All of these grounds of the motion to quash the alternative writ and of the demurrer thereto are well taken and should have been sustained by the court below. In High’s Extraordinary Legal Remedies (3rd ed.) § 33, it is tersely said: “It is, of course, essential to the granting of the writ as against public officers that the relator on whose application the relief is sought should show some personal interest whose protection he seeks to enforce. And it may be stated as a general principle that mandamus will not lie to compel action upon the part of public officers, when it is apparent that the relator has no direct interest in the action sought to be coerced, and that no benefit can accrue to him from its performance. To authorize the relief, therefore, it must clearly appear that there is *388a specific ministerial duty, in the performance of which the applicant for relief is directly interested.
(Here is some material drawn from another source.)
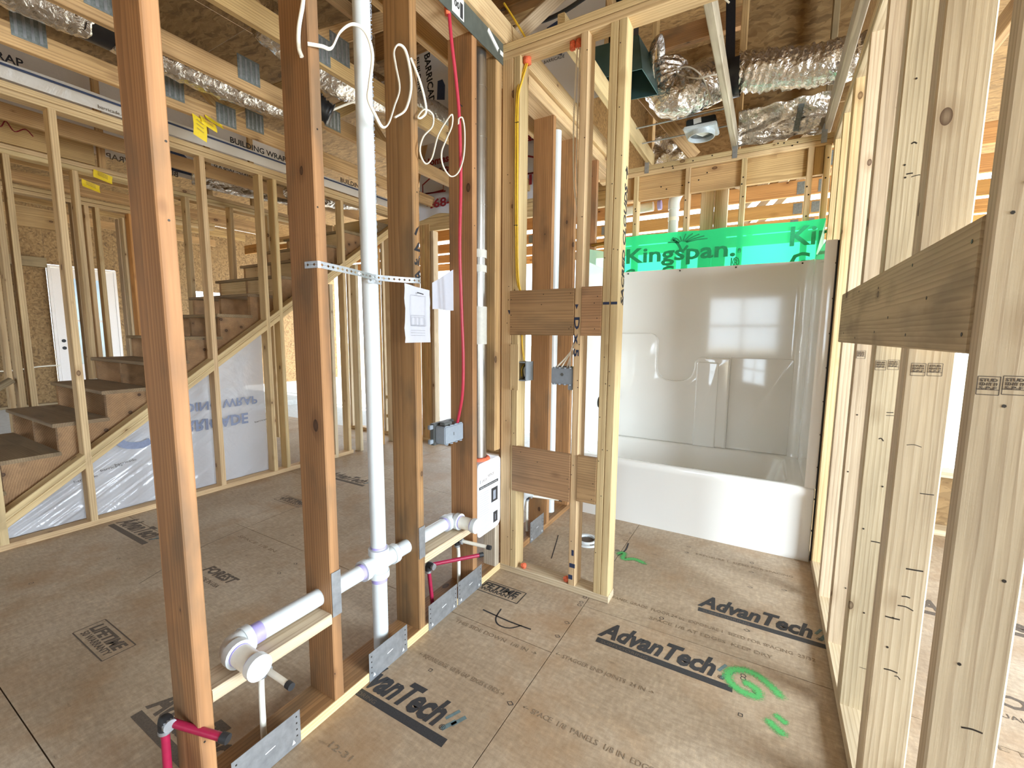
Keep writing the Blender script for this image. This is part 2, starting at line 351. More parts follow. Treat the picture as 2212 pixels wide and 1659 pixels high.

And the writ will not be granted merely for the purpose of defining the power's and duties of public officers, independent of any direct personal interest upon the part of him who seeks the relief.” 2 Spelling on Injunctions and Other Extraordinary Remedies, §§ 1625 and 1626.

The purpose of the writ here is to coerce the issuance to third persons, who are not relators, of a warrant in payment to such third persons of an indebtedness alleged to be due to such third parties, in which claim the relators have no sort of interest whatsoever, and the motion to quash the alternative writ should have been granted upon this ground. But again section 414 of the General Statutes of 1906 provides that: “The trustees of any school district shall be a corporation and may hold property, sue and be sued, and perform other corporate functions, and perform the usual duties necessary to provide buildings, repair the same, and to purchase libraries and other school appliances: Provided, That no debt shall be created without the approval of the county board of public instruction.” The alternative writ fails to show that the indebtedness sought to be enforced by the writ was created with the approval of the respondents as the county board of public instruction, the school funds being under our system regarded as a sacred trust, the provisions of law safeguarding its expenditure should be strictly construed; and where as here the law in such plain terms forbids the creation of aivy indebtedness against such fund without the approval of the county board of public instruction, no debt or claim against such funds should be enforced by mandamus unless such precedent approval by such county board of public instruction of the creation of such debt or claim be first shown.

*389It follows from what has been said that the court below erred in overruling the motion to quash the alternative writ, and, consequently, erred in awarding the peremptory writ. The judgment of the court below in said cause is hereby reversed, and the cause remanded with directions to quash and to dismiss the alternative writ at the personal cost of the relators the defendants in error here.

Hocker and Parkhill, J. J., concur; Whitfield, C. J., and Shackleford and Cockrell, J. J., concur in the opinion.